Adam - So is that like convoys of cars all working together following machine learning to get where they're going?

Allie - That's exactly right. Platooning our freight vehicles traveling very close to each other so that they could take advantage of the efficiency of drafting in each other's space. That reduces the wind resistance and it also is a much safer way for freight vehicles to move from one place to another because it eliminates the space in between the trucks that other drivers might use as they weave in and out of traffic.

Adam - Are we going to need to do anything to change the makeup of the roads themselves?

Allie - We don't need, but we should, because right now we have the technology to recycle old scrap tyres into asphalt roads. Every single human generates about one tyre into landfills every year. And so the fact that we now know how to up-cycle old tyres into a road pavement that performs so well; durable, crack resistant, quiet road. It's a win-win situation.

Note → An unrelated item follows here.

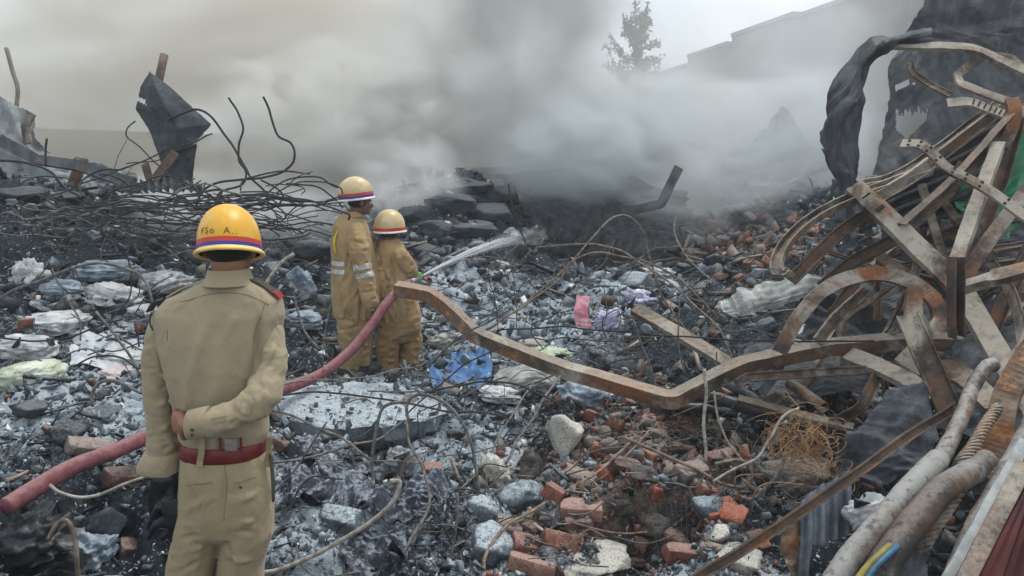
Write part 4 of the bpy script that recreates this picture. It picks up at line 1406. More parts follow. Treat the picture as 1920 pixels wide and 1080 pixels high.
# the long bent section crossing the middle
main, PM = beam('bent_channel', 'long zigzag rusty channel running from the firefighters across the centre to the right',
     [(738, 545, 5.5), (800, 556, 5.45), (830, 577, 5.4), (888, 634, 5.2), (1040, 695, 4.95), (1262, 760, 4.6), (1395, 692, 4.75), (1560, 657, 4.9), (1690, 646, 4.95), (1810, 648, 4.95)],
     .112, .10, R_OR, (0, -1, -.22), mode='s', t=.006)
T_ = [
 ('bent_channel', 'broad pale steel section with a slotted end running down to the right edge', [(1600, 345, 4.7), (1655, 395, 4.6), (1700, 440, 4.5), (1800, 535, 4.3), (1850, 620, 4.1), (1885, 680, 3.95), (1960, 800, 3.7)], .15, .05, R_PL, (-.35, -1, .8), None, 's'),
 ('perforated_strap', 'pale perforated steel strap curving over the dark beams below the green plastic', [(1690, 268, 4.7), (1730, 272, 4.62), (1780, 315, 4.55), (1850, 352, 4.5), (1960, 430, 4.35)], .085, .02, R_PL, (-.3, -1, .9), None, 'c'),
 ('roof_purlin', 'dark purlin with a bright edge rising from the slotted beam to the torn sheet', [(1685, 430, 4.55), (1780, 345, 4.7), (1905, 205, 5.0)], .13, .06, R_DK, (.5, -1, -.3), None, 's'),
 ('roof_purlin', 'dark grey purlin just left of the bright-edged one, ending above the slotted beam', [(1640, 372, 4.75), (1720, 322, 4.9), (1860, 215, 5.15)], .10, .05, R_GR, (.3, -1, .2), None, 's'),
 ('roof_purlin', 'upper thin purlin sloping from the burnt arch to the orange bracket', [(1610, 352, 4.95), (1700, 322, 5.0), (1880, 190, 5.3)], .07, .05, R_GR, (.2, -.6, 1), None, 'c'),
 ('bent_channel', 'long hooked grey channel whose rusty end curls down beside the brick rubble', [(1478, 520, 4.5), (1457, 505, 4.45), (1480, 455, 4.55), (1540, 405, 4.65), (1620, 368, 4.75), (1740, 325, 4.95)], .09, .055, R_GR, (-.6, -.6, 1), None, 'c'),
 ('bent_channel', 'dark brown channel lying just inside the hooked grey one', [(1482, 528, 4.65), (1540, 470, 4.75), (1590, 425, 4.8), (1660, 388, 4.9)], .095, .06, R_DK, (-.2, -1, .5), None, 'c'),
 ('bent_channel', 'dark channel sloping under the hooked pair above the pale crumpled sheet', [(1540, 540, 4.8), (1600, 490, 4.85), (1700, 440, 4.9)], .10, .06, R_DK, (-.1, -1, .6), None, 's'),
 ('curled_channel', 'arched rusty channel whose right end curls into a loop beside the upright post', [(1462, 662, 4.35), (1500, 592, 4.35), (1560, 534, 4.4), (1640, 512, 4.4), (1708, 528, 4.35), (1752, 560, 4.25), (1764, 600, 4.2), (1742, 618, 4.15), (1716, 590, 4.15), (1716, 540, 4.2)], .105, .05, R_MX, (-.2, -1, .35), None, 'c'),
 ('short_post', 'short upright dark rusty post with an open top in the middle of the tangle', [(1786, 482, 4.0), (1784, 555, 4.0), (1786, 630, 4.05)], .085, .07, R_DK, (.25, -1, .1), None, 's'),
 ('bent_channel', 'pale rusty channel reaching from the short post to the right edge', [(1796, 535, 4.15), (1860, 516, 4.0), (1960, 490, 3.9)], .10, .05, R_MX, (0, -.7, 1), None, 's'),
 ('bent_channel', 'pale tapered strut leaning up from the short post towards the green plastic', [(1788, 500, 4.3), (1822, 400, 4.5), (1872, 265, 4.8)], .095, .06, R_PL, (-.9, -1, .1), None, 's'),
 ('bent_channel', 'brown strut running from the short post to the upper right edge', [(1806, 520, 4.4), (1850, 455, 4.45), (1960, 310, 4.6)], .105, .06, R_MX, (-.5, -1, .5), None, 's'),
 ('steel_plate', 'broad grey flat plate standing in front of the long zigzag channel', [(1700, 590, 4.1), (1728, 655, 4.0), (1780, 770, 3.9)], .15, .03, R_GR, (-.25, -1, .3), None, 's'),
 ('twisted_strip', 'orange rusty strip twisting down at the right edge above the grey pipes', [(1960, 625, 3.3), (1912, 690, 3.25), (1880, 760, 3.2), (1870, 830, 3.15), (1846, 895, 3.1)], .13, .03, m_rust('deep_orange_steel', .9, .2, .45), (-.9, -1, .1), [0, .3, -.2, .3], 'c'),
 ('slotted_ribbon', 'ash-covered ribbon of steel draped from the torn sheet to the orange bracket', [(1776, 192, 5.2), (1820, 190, 5.15), (1862, 205, 5.1), (1896, 215, 5.05), (1925, 205, 5.0)], .11, .02, R_PL, (0, -1, .9), None, 'c'),
 ('zigzag_ribbon', 'zigzag ribbon of steel folded back on itself near the top right corner', [(1960, 175, 5.2), (1900, 108, 5.3), (1850, 100, 5.35), (1796, 138, 5.3), (1802, 155, 5.2), (1850, 175, 5.15), (1905, 195, 5.1)], .075, .02, R_MX, (0, -1, .5), None, 's'),
 ('curved_ribbon', 'thin curved ribbon hanging against the dark torn sheet', [(1706, 118, 5.5), (1712, 138, 5.45), (1740, 158, 5.4), (1782, 180, 5.3)], .065, .02, R_GR, (-.1, -1, .6), None, 'c'),
 ('curved_ribbon', 'ash-pale top band curving from the arch to the right edge', [(1640, 80, 5.45), (1720, 84, 5.4), (1820, 88, 5.3), (1880, 112, 5.2), (1960, 150, 5.1)], .085, .03, R_PL, (0, -1, .8), None, 'c'),
 ('orange_bracket', 'bright orange rusty bracket where the ribbons meet the dark post', [(1898, 182, 4.95), (1904, 210, 4.9), (1896, 245, 4.9), (1880, 275, 4.9)], .10, .05, R_OR, (-.3, -1, 0), None, 'c'),
 ('dark_post', 'wide dark post leaning below the orange bracket', [(1900, 215, 5.0), (1868, 330, 4.9), (1822, 450, 4.7), (1800, 520, 4.55)], .16, .06, R_DK, (0, -1, 0), None, 's'),
 ('pipe_stub', 'narrow reddish strip standing left of the short post', [(1728, 345, 5.0), (1748, 410, 4.9), (1772, 490, 4.8)], .065, .03, R_MX, (-.3, -1, 0), None, 's'),
 ('curved_strip', 'curved rusty strip between the reddish one and the pale strut', [(1762, 362, 5.0), (1790, 405, 4.95), (1832, 440, 4.9), (1880, 520, 4.8)], .07, .03, R_OR, (-.3, -1, .4), None, 'c'),
 ('curved_strip', 'grey curved strip dropping through the dark gap at the right edge', [(1855, 490, 4.6), (1895, 550, 4.5), (1915, 620, 4.4), (1918, 700, 4.3)], .08, .03, R_GR, (-.5, -1, .1), None, 'c'),
 ('steel_beam', 'straight grey-tan beam lying from the purple-white cloth down towards the zigzag channel', [(1190, 575, 6.0), (1285, 628, 5.7), (1385, 690, 5.4)], .13, .05, R_MX, (.1, -1, .9), None, 's'),
 ('angle_bar', 'short dark grey bar resting under the long zigzag channel', [(1378, 722, 4.5), (1400, 708, 4.55), (1500, 702, 4.6), (1622, 694, 4.6)], .07, .04, R_GR, (0, -1, .5), None, 's'),
 ('steel_plate', 'ash-pale slab of folded steel under the right end of the zigzag channel', [(1590, 660, 4.9), (1640, 680, 4.75), (1700, 708, 4.5), (1750, 745, 4.3)], .15, .04, R_PL, (-.2, -.8, 1), None, 's'),
 ('long_angle_bar', 'long dark angle bar slanting from the bottom edge up across the grey pipes', [(1290, 1095, 2.75), (1440, 1000, 2.85), (1570, 912, 2.95), (1700, 820, 3.1), (1790, 765, 3.2)], .050, .03, R_DK, (-.3, -1, .5), None, 'c'),
 ('steel_beam', 'brown bar running below the arched channel into the dark gap', [(1650, 480, 4.75), (1720, 530, 4.6), (1760, 560, 4.5)], .09, .05, R_MX, (-.4, -1, .6), None, 's'),
 ('steel_beam', 'grey diagonal bar seen through the arch', [(1620, 545, 5.0), (1560, 600, 4.95), (1530, 640, 4.9)], .09, .04, R_GR, (.3, -1, .3), None, 's'),
 ('steel_beam', 'blue-grey bar leaning below the zigzag channel beside the rusty pipe', [(1480, 650, 5.0), (1455, 700, 4.9), (1430, 735, 4.85)], .09, .04, M_SHB, (.3, -1, .3), None, 's'),
 ('steel_beam', 'brown flat bar lying left of the small rusty pipe', [(1385, 745, 4.9), (1480, 770, 4.8), (1600, 800, 4.6)], .07, .03, R_MX, (.1, -.6, 1), None, 's'),
 ('steel_beam', 'pale bar crossing low at the right edge over the orange strip', [(1960, 560, 3.9), (1925, 650, 3.8), (1880, 700, 3.75)], .10, .05, R_PL, (-.6, -1, .4), None, 's'),
 ('steel_beam', 'dark beam crossing behind the pale tapered strut', [(1730, 455, 5.0), (1830, 420, 4.95), (1960, 400, 4.9)], .08, .05, R_DK, (0, -1, .4), None, 's'),
 ('steel_beam', 'dark leaning girder behind the short post at the right edge', [(1960, 410, 5.1), (1880, 560, 4.9), (1840, 660, 4.8)], .12, .06, R_DK, (-.3, -1, .1), None, 's'),
 ('rusty_strip', 'rusty strip sagging below the broad pale section', [(1690, 660, 4.6), (1740, 690, 4.5), (1800, 700, 4.4), (1870, 760, 4.1)], .17, .03, R_OR, (-.2, -1, .7), None, 'c'),
]
BE = {}
for nm, lab, pts, w, f, mat, hint, tw, mode in T_:
    BE[lab] = beam(nm, lab, pts, w, f, mat, hint, tw, mode)
r_ = np.random.default_rng(61)
WHERE = ['behind the arched channel', 'behind the broad pale section', 'in the dark gap at the right edge', 'below the fallen dark sheet', 'under the long zigzag channel at the right', 'behind the pale tapered strut']
for i in range(34):
    reg = i % 6
    cu, cv = [(1600, 590), (1700, 490), (1870, 600), (1660, 430), (1560, 720), (1860, 440)][reg]
    a = r_.uniform(-1.5, .5); L = r_.uniform(60, 150)
    u, v = cu + r_.normal(0, 55), cv + r_.normal(0, 32)
    if v < 380 + (1700 - u) * .2: v = 420
    d = 5.15 + r_.uniform(0, .7) - max(0, v - 560) * .0022
    bw = r_.normal(0, 22)
    pts = [(u - math.cos(a) * L, v - math.sin(a) * L, d), (u + bw * math.sin(a), v - bw * math.cos(a), d + r_.normal(0, .15)), (u + math.cos(a) * L, v + math.sin(a) * L, d + r_.normal(0, .2))]
    if min(p[0] for p in pts) < 1490: continue
    beam('steel_bar', ('slim burnt bar ' if i % 3 else 'flat rusty bar ') + WHERE[reg], pts, r_.uniform(.035, .085), .03, (R_DK, R_GR, R_MX, R_DK)[i % 4], (r_.normal(0, .5), -1, r_.normal(.2, .5)), None, 'c' if i % 2 else 's', group='bars buried in the steel tangle', amp=.012)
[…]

Adam - Of all these technologies, what do you think is going to make the biggest impact towards these goals of zero carbon and zero accidents?

Allie - There are technologies that we can utilise right now to solve simple, predictable and preventable problems on our roads. And one of those technologies we believe is important immediately today is called Wheelwright. And it examines tyres without any human interaction necessary. It's a drive through piece of equipment and it examines your tyres for tyre tread, tyre pressure and damage to your side walls. We know that tyre failure and tyre blowouts are the cause of fatalities on our roads, and tyre blow outs make accidents more dangerous and more likely to be fatal. So it's a safety improvement to have better maintenance of your tyres, but it's also an environmental improvement: when your tyres aren't properly inflated and you have a gas powered car you're wasting fuel and your emissions are increased at the tailpipe.